15 September 2012

Why I hate driving.

See, today I almost got into three separate accidents. One of which could have been serious. I like to think I'm a very good driver, it's the rest of humanity I worry about. I long for the days when I was a fresh on the road. I was more relaxed then. I still remember the day I enrolled into Wings driving school next my mum's office (I have humble beginnings). Everyday I diligently made my way to class despite being turned away on several occasions (see, they had only one car/instructor). I also still remember the day I took my test. I recall the very uncomfortable journey where around sixty of us were bundled into the back of a lorry hadi Thika road...the fear I felt as I did the theory, the relief after I was done and the elation when I passed and later got my license. I was a young driver equipped for the road or so I thought. Let's just say I was bullied. It was traumatic. It had me thinking that maybe I should have gone to AA instead of a juakali driving school. Eventually I found my bearing and fear became a thing of the past. But 5 months later, I'm tired.
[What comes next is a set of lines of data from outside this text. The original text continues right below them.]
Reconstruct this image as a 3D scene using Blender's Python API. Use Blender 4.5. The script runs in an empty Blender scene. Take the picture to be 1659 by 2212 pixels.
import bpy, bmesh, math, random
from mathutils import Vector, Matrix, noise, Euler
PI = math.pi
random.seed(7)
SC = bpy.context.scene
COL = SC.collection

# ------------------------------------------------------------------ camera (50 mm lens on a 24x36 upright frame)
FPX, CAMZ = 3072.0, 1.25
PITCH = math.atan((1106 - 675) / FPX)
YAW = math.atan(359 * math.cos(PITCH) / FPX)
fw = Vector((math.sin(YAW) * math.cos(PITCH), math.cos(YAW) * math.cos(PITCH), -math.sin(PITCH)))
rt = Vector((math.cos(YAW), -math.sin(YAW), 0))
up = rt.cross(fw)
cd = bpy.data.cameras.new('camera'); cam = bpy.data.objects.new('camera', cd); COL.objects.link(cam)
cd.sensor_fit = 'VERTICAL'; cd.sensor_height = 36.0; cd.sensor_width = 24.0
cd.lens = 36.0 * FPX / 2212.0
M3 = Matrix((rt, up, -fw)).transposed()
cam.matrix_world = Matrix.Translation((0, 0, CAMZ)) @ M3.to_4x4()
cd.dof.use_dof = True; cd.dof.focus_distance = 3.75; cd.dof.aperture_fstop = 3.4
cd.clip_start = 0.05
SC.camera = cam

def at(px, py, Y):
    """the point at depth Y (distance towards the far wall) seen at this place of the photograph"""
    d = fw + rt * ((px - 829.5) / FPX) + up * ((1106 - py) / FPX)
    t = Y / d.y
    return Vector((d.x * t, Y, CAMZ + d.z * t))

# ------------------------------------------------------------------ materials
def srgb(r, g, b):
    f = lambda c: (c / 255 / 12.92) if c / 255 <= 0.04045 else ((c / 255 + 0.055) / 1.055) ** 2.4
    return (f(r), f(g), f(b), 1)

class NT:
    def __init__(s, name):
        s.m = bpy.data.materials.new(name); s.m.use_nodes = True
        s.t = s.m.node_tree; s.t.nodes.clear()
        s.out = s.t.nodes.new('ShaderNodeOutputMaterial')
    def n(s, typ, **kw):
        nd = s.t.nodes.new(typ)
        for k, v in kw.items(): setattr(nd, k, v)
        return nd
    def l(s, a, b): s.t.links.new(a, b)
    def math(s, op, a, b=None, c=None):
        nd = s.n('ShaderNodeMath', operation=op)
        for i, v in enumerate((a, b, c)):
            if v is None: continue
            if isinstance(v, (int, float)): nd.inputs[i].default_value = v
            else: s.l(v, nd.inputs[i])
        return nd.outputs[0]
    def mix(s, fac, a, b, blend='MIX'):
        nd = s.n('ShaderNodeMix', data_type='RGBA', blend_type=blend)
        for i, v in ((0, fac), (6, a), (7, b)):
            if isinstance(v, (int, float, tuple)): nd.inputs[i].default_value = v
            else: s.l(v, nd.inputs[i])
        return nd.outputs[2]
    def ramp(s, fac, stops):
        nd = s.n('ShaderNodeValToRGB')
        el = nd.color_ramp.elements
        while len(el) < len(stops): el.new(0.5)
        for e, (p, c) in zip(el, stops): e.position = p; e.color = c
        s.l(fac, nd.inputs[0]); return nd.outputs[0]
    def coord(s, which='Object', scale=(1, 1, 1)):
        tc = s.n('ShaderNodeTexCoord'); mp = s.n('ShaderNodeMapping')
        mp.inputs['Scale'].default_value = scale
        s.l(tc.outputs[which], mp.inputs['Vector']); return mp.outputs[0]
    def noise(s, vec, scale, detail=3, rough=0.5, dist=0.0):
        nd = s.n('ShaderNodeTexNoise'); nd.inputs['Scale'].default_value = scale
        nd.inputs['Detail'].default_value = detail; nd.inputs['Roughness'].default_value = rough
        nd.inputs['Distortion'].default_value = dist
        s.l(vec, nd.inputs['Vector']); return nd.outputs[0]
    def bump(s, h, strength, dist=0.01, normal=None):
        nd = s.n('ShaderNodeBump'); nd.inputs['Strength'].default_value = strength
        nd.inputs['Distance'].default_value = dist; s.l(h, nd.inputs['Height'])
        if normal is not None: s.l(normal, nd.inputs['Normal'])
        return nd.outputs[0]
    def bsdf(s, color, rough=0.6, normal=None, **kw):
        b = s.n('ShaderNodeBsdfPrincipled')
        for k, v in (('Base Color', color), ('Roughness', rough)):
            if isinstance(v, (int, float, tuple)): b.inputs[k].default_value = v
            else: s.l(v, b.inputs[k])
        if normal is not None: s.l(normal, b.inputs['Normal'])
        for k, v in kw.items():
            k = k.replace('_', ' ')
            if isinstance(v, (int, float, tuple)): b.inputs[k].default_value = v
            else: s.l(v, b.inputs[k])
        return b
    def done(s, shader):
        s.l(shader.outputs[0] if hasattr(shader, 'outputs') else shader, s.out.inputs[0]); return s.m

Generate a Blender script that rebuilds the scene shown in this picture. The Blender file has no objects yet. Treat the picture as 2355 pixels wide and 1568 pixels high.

I'm almost fed up of the hours spent looking for parking (while kanjo wait for the right moment to clamp me), I'm tired of the 14-seaters  and the likes of probox drivers who get my blood pressure up and make my blood boil because all these things come with driving. Sometimes I wish I carried a gun in my handbag. I'm sure I wouldn't hesitate to pull the trigger. Anyway I realise that on the road everyday is a learning experience. Sometimes it can be brutal. I guess I need to come to terms with that.